Difatti, in quella occasione, il giudice delle leggi, nel dichiarare l’illegittimità costituzionale dell’art. 58-quater, comma 4, della legge 26 luglio 1975, n. 354 (Norme sull’ordinamento penitenziario e sull’esecuzione delle misure privative e limitative della libertà), nella parte in cui si applica ai condannati all’ergastolo per il delitto di cui all’art. 630 del codice penale che abbiano cagionato la morte del sequestrato e ai condannati all’ergastolo per il delitto di cui all’art. 289-bis del codice penale che abbiano cagionato la morte del sequestrato, da un lato, aveva al contempo fatto presente che questa pronuncia avrebbe potuto creare disparità di trattamento rispetto alla disciplina dettata dallo stesso art. 58-quater, comma 4, ordin. penit. in relazione ai condannati a pena detentiva temporanea per i delitti di cui agli artt. 289-bis e 630 cod. pen. che abbiano cagionato la morte del sequestrato avendo comunque deciso in questo modo atteso che anche se «[q]ualunque decisione di accoglimento produce effetti sistemici[,] questa Corte non può tuttavia negare il suo intervento a tutela dei diritti fondamentali per considerazioni di astratta coerenza formale» nell’ambito del sistema (sentenza n. 317 del 2009), dall’altro, auspicava un intervento del legislatore per individuare gli opportuni rimedi alle eventuali disparità di trattamento che si sarebbero potuti produrre in conseguenza della presente pronuncia.
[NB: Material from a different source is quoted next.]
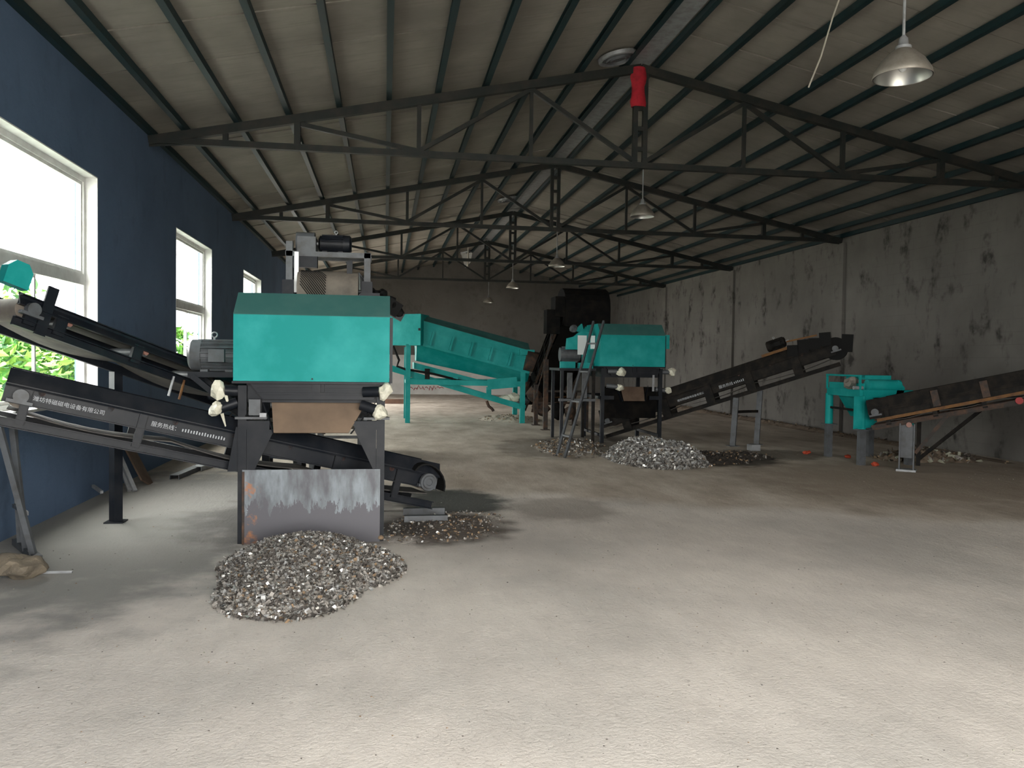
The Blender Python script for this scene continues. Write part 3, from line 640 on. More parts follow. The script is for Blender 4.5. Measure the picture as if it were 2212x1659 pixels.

Orbene, nella decisione qui in commento, stante l’inerzia del legislatore, la stessa Consulta è intervenuta per far venir meno tale disparità dichiarando l’illegittimità costituzionale dell’art. 58-quater, comma 4, della legge 26 luglio 1975, n. 354 (Norme sull’ordinamento penitenziario e sull’esecuzione delle misure privative e limitative della libertà), nella parte in cui si applica ai condannati a pena detentiva temporanea per il delitto di cui all’art. 630 del codice penale che abbiano cagionato la morte del sequestrato nonché, in via consequenziale, ai sensi dell’art. 27 della legge 11 marzo 1953, n. 87 (Norme sulla costituzione e sul funzionamento della Corte costituzionale), l’illegittimità costituzionale dell’art. 58-quater, comma 4, ordin. penit., nella parte in cui si applica ai condannati a pena detentiva temporanea per il delitto di cui all’art. 289-bis cod. pen. che abbiano cagionato la morte del sequestrato.
Il giudizio in ordine a quanto statuito in siffatta pronuncia, proprio essa si pone in un rapporto di completamento rispetto a quanto affermato dalla stessa Corte costituzionale nella sentenza n. 149/2018, dunque, non può che essere positivo.